# Aim of the task
Copy exactly, and only, the lines below from the first through the one containing "the shore', kind='structure')", both included; pictures are omitted.

# Supplied material
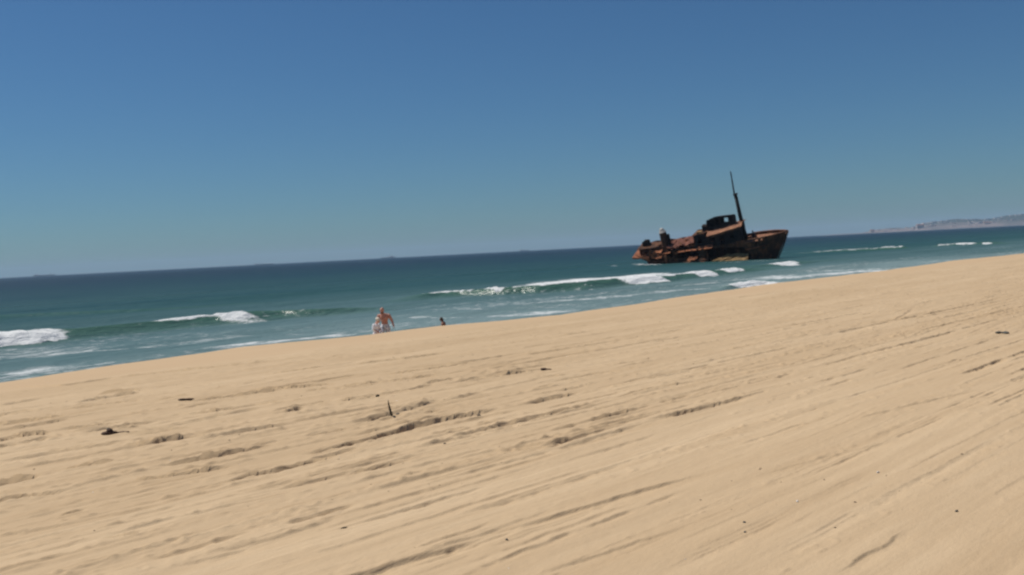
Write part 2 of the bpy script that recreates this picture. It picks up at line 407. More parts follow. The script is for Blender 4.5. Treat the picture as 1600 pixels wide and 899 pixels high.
# ------------------------------------------------------------------ beach (one sheet to the horizon)
def polar_axes(r_parts, fine, half, coarse):
    rr = np.concatenate(r_parts)
    th = np.concatenate([np.linspace(-math.pi, -half, coarse, endpoint=False), np.linspace(-half, half, fine, endpoint=False), np.linspace(half, math.pi, coarse)])
    return rr, th
tr = np.concatenate([-np.geomspace(14000, 1.6, 46), np.linspace(-1.5, .28, 20), np.arange(.30, 1.6, .009), np.geomspace(1.61, 21.8, 1000), np.geomspace(22, 60, 60), np.geomspace(64, 14000, 34)])
qf = np.exp(np.linspace(math.log(1.22), math.log(7.2), 780)) - 1
q_ = np.concatenate([-np.geomspace(560, .5, 26), np.linspace(-.45, .20, 40), qf, np.geomspace(6.4, 560, 28)])
TR, QQ = np.meshgrid(tr, q_)
WW = np.minimum(np.abs(TR), 25) + .15
SS = QQ * WW + 8e-5 * QQ ** 3
X, Y = to_xy(SS, TR)
Z = sand_z(X, Y)
S_, T_ = to_st(X, Y)
damp = sst(16.6, 18.2, T_ + .5 * fbm(S_ / 3, T_ * 0, 2, 31)) * .75 + .25 * sst(24, 33, T_)
tag(link('sand_beach', grid_mesh('sand_beach', X, Y, Z, {'damp': damp}), None, M_SAND), 'pale golden sand beach with ragged tracks running along the shore', kind='structure')

# ------------------------------------------------------------------ sea
# breaker lines: (pixel foot of the face, height in metres)
W1 = [(-120, 556, .6), (-60, 550, .7), (0, 542, .70), (50, 538, .66), (92, 532, .62), (120, 529, .55), (180, 523, .55), (245, 516, .55), (320, 508, .60), (380, 504, .65), (405, 501, .62), (430, 498, .50), (500, 494, .45), (560, 489, .32), (600, 486, .12)]
W2 = [(615, 474, .10), (670, 466, .42), (700, 464, .50), (760, 462, .60), (830, 459, .70), (900, 454, .75), (960, 447, .75), (1000, 445, .70), (1030, 442, .60), (1060, 437, .55), (1105, 433, .60), (1130, 430, .55), (1155, 427, .50), (1200, 423, .25), (1240, 419, .12)]
W3 = [(1100, 424, .0), (1160, 420, .25), (1200, 418, .35), (1240, 414, .4), (1270, 411, .2), (1330, 406, .1)]
W4 = [(1240, 399, .2), (1320, 394, .4), (1380, 390, .6), (1412, 389, .6), (1480, 386, .5), (1535, 383.5, .7), (1560, 382, .3), (1640, 379, .3)]
W5 = [(1120, 455, .05), (1145, 451, .30), (1175, 447.5, .36), (1202, 445, .2), (1225, 443, .05)]
W6 = [(-60, 512, .1), (0, 498, .22), (120, 492, .25), (250, 486, .2), (380, 478, .12)]
W7 = [(250, 485, .0), (420, 500, .0)]
WAVES = []
for pl, wf, wb in ((W1, 1.0, 3.2), (W2, 1.15, 3.6), (W3, 1.2, 4.0), (W4, 2.5, 6), (W5, .5, 1.2), (W6, 2.0, 4.0)):
    q = []
    for x, y, a in pl:
        P = on_z(x, y, 0); s, t = to_st(P.x, P.y); k = (t + wf * 1.2) / t; q.append((s * k, t * k, a))
    q.sort(); WAVES.append(([v[0] for v in q], [v[1] for v in q], [v[2] for v in q], wf, wb))
# foam: (pixel points, half width towards sea in metres, strength)
FOAM = [
 ([(180, 513), (232, 509), (262, 505)], 1.0, .62), ([(-20, 549), (80, 543), (140, 538)], 1.4, .50),
 ([(830, 446), (880, 440), (930, 435), (990, 430), (1050, 428), (1104, 427)], 4.0, .84), ([(880, 441), (960, 434), (1040, 428)], 2.5, .84),
 ([(1107, 427), (1135, 425)], 1.2, .8),
 ([(1205, 416.5), (1225, 415), (1240, 413.5)], 2.6, .92),
 ([(1175, 446), (1260, 440), (1330, 434)], 2.0, .60),
 ([(1195, 437), (1252, 425), (1300, 424), (1360, 423), (1440, 418)], 5.0, .60), ([(1120, 440), (1180, 436), (1240, 430)], 3.5, .56),
 ([(1262, 396.5), (1320, 392.5), (1372, 389)], 5, .66), ([(1413, 386), (1470, 383.5), (1500, 381.5)], 5, .68), ([(1536, 381), (1640, 377)], 5, .58),
 ([(986, 413.5), (1003, 413), (1020, 413.5)], 3.0, .98), ([(1015, 413), (1100, 412), (1160, 411), (1220, 406)], 2.2, .66),
 ([(628, 498), (650, 496), (668, 493)], 1.0, .74), ([(668, 497), (700, 498), (745, 499), (790, 496)], 1.4, .70), ([(640, 484), (700, 481), (760, 483), (840, 486)], 2.0, .57), ([(560, 482), (584, 483)], 1.0, .68),
 ([(740, 496), (820, 492), (900, 484)], 2.2, .62), ([(790, 478), (880, 470), (980, 463)], 2.5, .52),
 ([(-20, 590), (60, 580), (130, 572)], 2.4, .55), ([(-20, 600), (100, 586)], 1.6, .54), ([(120, 575), (260, 556), (420, 535), (560, 520)], 1.8, .48), ([(200, 545), (300, 535), (400, 522)], 1.6, .52), ([(30, 560), (140, 548), (230, 543)], 1.2, .50), ([(300, 548), (380, 538), (560, 522)], 1.2, .56),
 ([(54, 480), (58, 480)], 1.0, .75), ([(412, 455), (417, 455)], 2, .85), ([(258, 466), (268, 466)], 1.5, .65),
 ([(822, 421), (828, 421)], 3, .8), ([(955, 416), (962, 416)], 3, .75), ([(1020, 452), (1120, 441)], 2.5, .50), ([(900, 470), (1040, 455), (1130, 450)], 2.2, .54),
]
rs = 6224.0 / np.arange(178.0, 1.2, -0.27)
rs = np.concatenate([np.linspace(20, 34.8, 10), rs, np.geomspace(rs[-1] * 1.05, 14000, 14)])
rr, th = polar_axes([rs], 540, R(34), 30)
RR, TH = np.meshgrid(rr, th)
X = RR * np.sin(TH); Y = RR * np.cos(TH); S_, T_ = to_st(X, Y)
fadeb = 1 - sst(350, 900, RR)
Z = 0.07 * fbm(S_ / 22, T_ / 5.5, 3, 201) * fadeb * sst(36, 60, T_)
Z += 0.16 * sst(62, 85, T_) * fadeb * np.sin(T_ / 2.6 + 4 * fbm(S_ / 60, T_ / 50, 2, 203)) * sst(.30, .7, vn(S_ / 35, T_ / 12, 205))
Z += 0.025 * fbm(S_ / 1.6, T_ / .7, 3, 207) * (1 - sst(150, 300, RR)) * sst(34, 45, T_)
foam = np.zeros_like(Z)
thin = np.zeros_like(Z)
for ss, tts, aa, wf, wb in WAVES:
    t0 = np.interp(S_, ss, tts) + .35 * fbm(S_ / 2.5, S_ * 0, 2, 211); a = np.interp(S_, ss, aa) * sst(ss[0] - 4, ss[0] + 1, S_) * (1 - sst(ss[-1] - 1, ss[-1] + 4, S_))
    u = T_ - t0
    prof = np.where(u < 0, np.exp(-(u / wf) ** 2), np.exp(-(np.abs(u) / wb) ** 1.3))
    thin = np.maximum(thin, np.clip(a * 1.6, 0, .8) * np.exp(-((u + wf * .3) / (wf * 1.3)) ** 2))  # mask for the painted through-light green, strongest on the wave fronts
    Z = Z * (1 - .6 * np.clip(a * 2, 0, 1) * prof) + a * prof - .12 * a * np.exp(-((u + wf * 2.2) / wf) ** 2)
# white water on the breakers: wave, pixel range along its foot, from u to u (in front widths), strength
BREAK = [(0, -140, 92, -1.5, 1.0, 1.1), (0, 240, 338, -.35, .6, .92), (0, 334, 384, -1.0, .8, 1.1), (0, 340, 400, -2.1, -.8, .50),
 (1, 668, 745, -.25, 1.0, .78), (1, 740, 980, -.15, .7, .66), (1, 764, 781, -.8, .8, 1.15), (1, 962, 1030, -1.4, .5, 1.1), (1, 1030, 1086, -.3, .7, .85), (1, 1080, 1108, -1.3, .8, 1.15), (1, 1128, 1157, -.9, 1.2, 1.1),
 (3, 1245, 1376, -.5, .7, .60), (3, 1412, 1496, -.4, .8, .80), (3, 1536, 1660, -.4, .6, .68), (2, 1204, 1242, -.8, .8, 1.0), (3, 1374, 1414, -.8, 1.0, 1.1), (3, 1494, 1517, -.8, 1.0, 1.0), (3, 1523, 1537, -.8, .8, 1.0), (4, 1144, 1204, -1.5, 1.5, 1.15)]
for wi, p0, p1, u0, u1, st_ in BREAK:
    ss, tts, aa, wf, wb = WAVES[wi]
    pl = (W1, W2, W3, W4, W5, W6)[wi]; xs_ = [v[0] for v in pl]; ys_ = [v[1] for v in pl]
    s0, s1 = 0, 0
    for p in (p1, p0):
        s1 = s0; s0, tq = to_st(*on_z(p, float(np.interp(p, xs_, ys_)), 0)[:2]); s0 *= (tq + wf * 1.2) / tq
    t0 = np.interp(S_, ss, tts) + .35 * fbm(S_ / 2.5, S_ * 0, 2, 211)
    u = (T_ - t0) / wf + .30 * fbm(S_ / .9, T_ / 2, 3, 251)
    e = min(1.0, .22 * (s1 - s0))
    k = sst(s0 - e, s0 + e, S_) * (1 - sst(s1 - e, s1 + e, S_)) * sst(u0 - .35, u0 + .15, u) * (1 - sst(u1 - .1, u1 + .8, u))
    foam = np.maximum(foam, st_ * k)
for pts, hw, st_ in FOAM:
    q = sorted(to_st(*on_z(x, y, 0.0 if st_ < 1 else .05)[:2]) for x, y in pts)
    ss = [v[0] for v in q]; tts = [v[1] for v in q]
    L = ss[-1] - ss[0]; e = min(1.2, .3 * L + .3)
    t0 = np.interp(S_, ss, tts)
    ew = 1 + .5 * fbm(S_ / 1.8, T_ / 3, 2, 221)
    d = (T_ - t0) / (hw * ew)
    win = sst(ss[0] - e, ss[0] + e, S_) * (1 - sst(ss[-1] - e, ss[-1] + e, S_))
    k = np.exp(-d * d)
    foam = np.maximum(foam, win * (st_ if st_ > .8 or pts[0][0] > 1250 else st_ * .86) * k * (1 + (.35 * fbm(S_ / 3.5, T_ / 1.6, 2, 223) if st_ < .8 else 0)))
thick = sst(.75, 1.1, foam)
Z += thick * (0.05 + .11 * (vn(S_ / .45, T_ / .4, 231) - .3) + .06 * (vn(S_ / .2, T_ / .2, 233) - .3)) * (1 - sst(120, 220, RR))
foam = np.maximum(foam, .26 + .22 * fbm(S_ / 9, T_ / 3.5, 3, 241) - .25 * sst(55, 75, T_))
tag(link('sea_water', grid_mesh('sea_water', X, Y, Z, {'foam': foam, 'crest_light_tint': thin}), None, M_SEA), 'blue green sea with white breakers', kind='structure')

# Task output
Write part 2 of the bpy script that recreates this picture. It picks up at line 407. More parts follow. The script is for Blender 4.5. Treat the picture as 1600 pixels wide and 899 pixels high.
# ------------------------------------------------------------------ beach (one sheet to the horizon)
def polar_axes(r_parts, fine, half, coarse):
    rr = np.concatenate(r_parts)
    th = np.concatenate([np.linspace(-math.pi, -half, coarse, endpoint=False), np.linspace(-half, half, fine, endpoint=False), np.linspace(half, math.pi, coarse)])
    return rr, th
tr = np.concatenate([-np.geomspace(14000, 1.6, 46), np.linspace(-1.5, .28, 20), np.arange(.30, 1.6, .009), np.geomspace(1.61, 21.8, 1000), np.geomspace(22, 60, 60), np.geomspace(64, 14000, 34)])
qf = np.exp(np.linspace(math.log(1.22), math.log(7.2), 780)) - 1
q_ = np.concatenate([-np.geomspace(560, .5, 26), np.linspace(-.45, .20, 40), qf, np.geomspace(6.4, 560, 28)])
TR, QQ = np.meshgrid(tr, q_)
WW = np.minimum(np.abs(TR), 25) + .15
SS = QQ * WW + 8e-5 * QQ ** 3
X, Y = to_xy(SS, TR)
Z = sand_z(X, Y)
S_, T_ = to_st(X, Y)
damp = sst(16.6, 18.2, T_ + .5 * fbm(S_ / 3, T_ * 0, 2, 31)) * .75 + .25 * sst(24, 33, T_)
tag(link('sand_beach', grid_mesh('sand_beach', X, Y, Z, {'damp': damp}), None, M_SAND), 'pale golden sand beach with ragged tracks running along the shore', kind='structure')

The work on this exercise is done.